So I realize that I have a lot of updating to do and tt should come before this, but I was so touched by a blog I found that I had to share. I don't share a lot of spiritual experiences on here, but all I can say is, "Wow!"
My mom called me the other night telling me about a blog she had found from a blog of my friends. All you blog hoppers know what I am talking about. She told me the gist of the story and I thought, "I will check it out for a second and then take a closer look tomorrow." That was until I was captured by the story. I spent well over an hour on this blog while my eyes just welled up with tears and all who know me, this doesn't happen too easy.
Word gets around fast so you may have heard about the story of the little boy who drowned at the end of January. He is the same age as Teagan which is why this story has affected me so much. I also learned she is a photographer, has all boys who's names all end in "N". She also calls her baby "Tiger." I also usually throw my kids in the shower with me, it's just easier like she says. I don't know, just seems like a lot in common. I encourage everyone to go to the blog and read the story from the beginning. She has a ton of updates so you will have to scroll down quite a ways. The blog is: www.stakerzxposed.blogspot.com.
Not only was the story amazing in itself but was a gentle reminder of several things to me. First of all, WATCH MY KIDS IN THE TUB! Not that I don't already, but I have ran to get a diaper and onesie.
Secondly, we spend too much time worrying about things that don't matter in this life. I am so much at fault for this. We take for granted the gift of life and how blessed we are to wake up everyday healthy and alive.
Lately, I have been down, losing hope. I am not one to lie and say everything is fine and I am "good" every time you ask me. I am real. I will tell you how it is, always have (doesn't always please my mom or husband.) We have struggled financially since Brian lost his job almost a year ago. I Still can't believe it's been that long. We have exhausted all money resources and still have one car, no tv service, just a few outfits that fit me, etc. I am also lonely most days with Brian working 60 hour weeks and nothing to show for it. Teagan is a hard baby right now which leaves me exhausted by the time the morning is over. I get about 6-7 hours of broken sleep a night. I feel so sad throughout the day until I go to bed and say my prayers. When I hit the pillow after a hard day, I realize the things I am so consumed with don't even matter.
I am just SO grateful to have two healthy boys, a hardworking husband who is willing to provide for us, and a home even if it's hard to come up with the payment every month. It keeps us safe and warm. I am also grateful to have an operating car to get us around even if I spend lots of time running Brian to work or making other arrangements. I have clothes on my back and I have never had to tell my kids there is no food to eat. These things are the most amazing blessings.
One night as I was up with Teagan in the night, it hit me. Sara Staker would give anything to be in my shoes, at home, with my baby, who has working lungs. I just smiled as I put him back to sleep. You never know how much time we have with our loved ones and my boys will only be 3 and 1 once. I want to spend quality time with them, this is one things I always strive to do. I know how fast they grow and I don't want to wake up one day with regrets.

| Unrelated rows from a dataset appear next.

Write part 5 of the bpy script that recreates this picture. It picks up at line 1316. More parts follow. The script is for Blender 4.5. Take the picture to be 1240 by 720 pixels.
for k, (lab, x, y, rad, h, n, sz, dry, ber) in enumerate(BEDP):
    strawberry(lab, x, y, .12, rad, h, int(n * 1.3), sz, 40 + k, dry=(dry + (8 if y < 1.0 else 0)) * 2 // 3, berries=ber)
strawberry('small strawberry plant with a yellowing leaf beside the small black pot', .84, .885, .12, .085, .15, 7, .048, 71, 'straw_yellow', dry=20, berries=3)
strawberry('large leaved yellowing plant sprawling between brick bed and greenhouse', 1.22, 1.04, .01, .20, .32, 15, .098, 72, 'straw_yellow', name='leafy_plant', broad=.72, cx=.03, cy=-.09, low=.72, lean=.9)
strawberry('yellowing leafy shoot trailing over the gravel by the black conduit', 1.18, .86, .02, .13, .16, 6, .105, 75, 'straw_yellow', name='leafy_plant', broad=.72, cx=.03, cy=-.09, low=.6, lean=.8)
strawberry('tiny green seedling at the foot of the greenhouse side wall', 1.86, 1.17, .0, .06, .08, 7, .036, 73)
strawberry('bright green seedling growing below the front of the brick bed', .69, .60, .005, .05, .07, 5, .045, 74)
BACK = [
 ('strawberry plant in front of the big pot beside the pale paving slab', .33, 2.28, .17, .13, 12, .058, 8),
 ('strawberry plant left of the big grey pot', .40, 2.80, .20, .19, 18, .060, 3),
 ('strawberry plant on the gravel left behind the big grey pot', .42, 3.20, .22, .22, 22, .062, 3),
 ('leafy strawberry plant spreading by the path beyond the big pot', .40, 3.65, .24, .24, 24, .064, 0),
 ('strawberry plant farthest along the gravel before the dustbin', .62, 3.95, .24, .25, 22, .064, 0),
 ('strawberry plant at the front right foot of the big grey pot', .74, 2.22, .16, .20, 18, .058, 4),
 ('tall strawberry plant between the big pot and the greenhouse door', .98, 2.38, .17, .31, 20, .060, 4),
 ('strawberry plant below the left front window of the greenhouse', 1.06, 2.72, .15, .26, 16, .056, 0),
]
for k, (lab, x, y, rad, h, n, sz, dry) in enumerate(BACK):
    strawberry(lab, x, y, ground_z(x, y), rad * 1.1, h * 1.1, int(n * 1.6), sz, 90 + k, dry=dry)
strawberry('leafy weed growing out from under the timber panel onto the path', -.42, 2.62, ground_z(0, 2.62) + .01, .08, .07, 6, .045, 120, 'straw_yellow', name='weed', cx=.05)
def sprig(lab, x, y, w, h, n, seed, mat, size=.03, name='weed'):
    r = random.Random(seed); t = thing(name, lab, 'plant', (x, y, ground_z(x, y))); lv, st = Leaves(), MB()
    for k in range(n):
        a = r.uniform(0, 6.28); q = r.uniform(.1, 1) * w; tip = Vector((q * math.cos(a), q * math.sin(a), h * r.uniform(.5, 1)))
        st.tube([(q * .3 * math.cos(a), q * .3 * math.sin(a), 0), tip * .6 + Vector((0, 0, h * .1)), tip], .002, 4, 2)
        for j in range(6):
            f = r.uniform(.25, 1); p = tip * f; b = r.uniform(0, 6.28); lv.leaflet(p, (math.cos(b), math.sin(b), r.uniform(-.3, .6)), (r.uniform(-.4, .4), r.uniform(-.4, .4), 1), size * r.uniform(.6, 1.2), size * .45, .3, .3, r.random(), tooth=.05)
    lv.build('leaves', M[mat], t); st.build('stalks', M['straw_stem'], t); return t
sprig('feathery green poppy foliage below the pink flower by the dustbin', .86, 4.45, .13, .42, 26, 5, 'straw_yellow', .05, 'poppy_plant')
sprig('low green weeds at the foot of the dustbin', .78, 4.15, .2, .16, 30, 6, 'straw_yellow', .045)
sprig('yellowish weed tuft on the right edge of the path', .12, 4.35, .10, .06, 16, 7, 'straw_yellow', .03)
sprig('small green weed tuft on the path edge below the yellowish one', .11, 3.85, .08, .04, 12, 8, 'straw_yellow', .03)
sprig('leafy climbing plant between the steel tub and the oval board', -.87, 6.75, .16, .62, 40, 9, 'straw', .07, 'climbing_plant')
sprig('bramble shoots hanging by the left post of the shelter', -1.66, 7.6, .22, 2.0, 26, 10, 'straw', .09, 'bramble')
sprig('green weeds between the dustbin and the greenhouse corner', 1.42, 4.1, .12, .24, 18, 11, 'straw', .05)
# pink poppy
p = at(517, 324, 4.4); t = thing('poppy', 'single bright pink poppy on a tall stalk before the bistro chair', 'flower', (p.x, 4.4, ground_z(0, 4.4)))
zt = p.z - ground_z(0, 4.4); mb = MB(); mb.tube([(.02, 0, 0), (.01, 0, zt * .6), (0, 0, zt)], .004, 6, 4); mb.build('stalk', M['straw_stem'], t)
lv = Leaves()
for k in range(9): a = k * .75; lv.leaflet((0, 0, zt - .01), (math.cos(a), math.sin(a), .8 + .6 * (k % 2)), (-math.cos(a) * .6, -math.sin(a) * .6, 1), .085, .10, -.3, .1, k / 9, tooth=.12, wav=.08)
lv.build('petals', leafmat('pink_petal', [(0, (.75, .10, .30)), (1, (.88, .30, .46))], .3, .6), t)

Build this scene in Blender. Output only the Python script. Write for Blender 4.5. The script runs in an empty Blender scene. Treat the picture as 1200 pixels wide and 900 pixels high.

My third thing is how grateful I am for eternal families. I am so grateful Brian and I were married in the Temple. It seems that less and less people realize the value of temple marriage. It makes me sad. I can't imagine a day without my boys or Brian. I have lately questioned my beliefs as I have felt abandoned and alone. I have thought how much more fun it may be or how much easier it would be to just throw in the towel. However, I am always brought back to reality by thoughts, experiences, and stories of others. I think of this family and one other. If you don't shed enough tears, check out another blog, www.babymckallister.blogspot.com. This is a girl from my stake growing up who had a stillborn baby. I can't imagine not having the knowledge of eternal families. Both Sara and Cali are amazing women with tremendous amounts of faith and strength.
I believe that during trials, we can choose two paths. One, we can accept it and become better because of it. We can push through and have faith that it will all be okay. Or, we can go down the other path, which maybe makes us feel like we are getting back at a "higher being". We can be miserable and keep finding ways to bring us "temporary happiness."
I have read the stakers blog and have seen the power of the priesthood, prayer, and fasting. That baby had no pulse for 11 minutes plus. Doctors said he should not be making the progress he is making. There is no "earthy" explanation for this.
I am so grateful for my life and all my loved ones!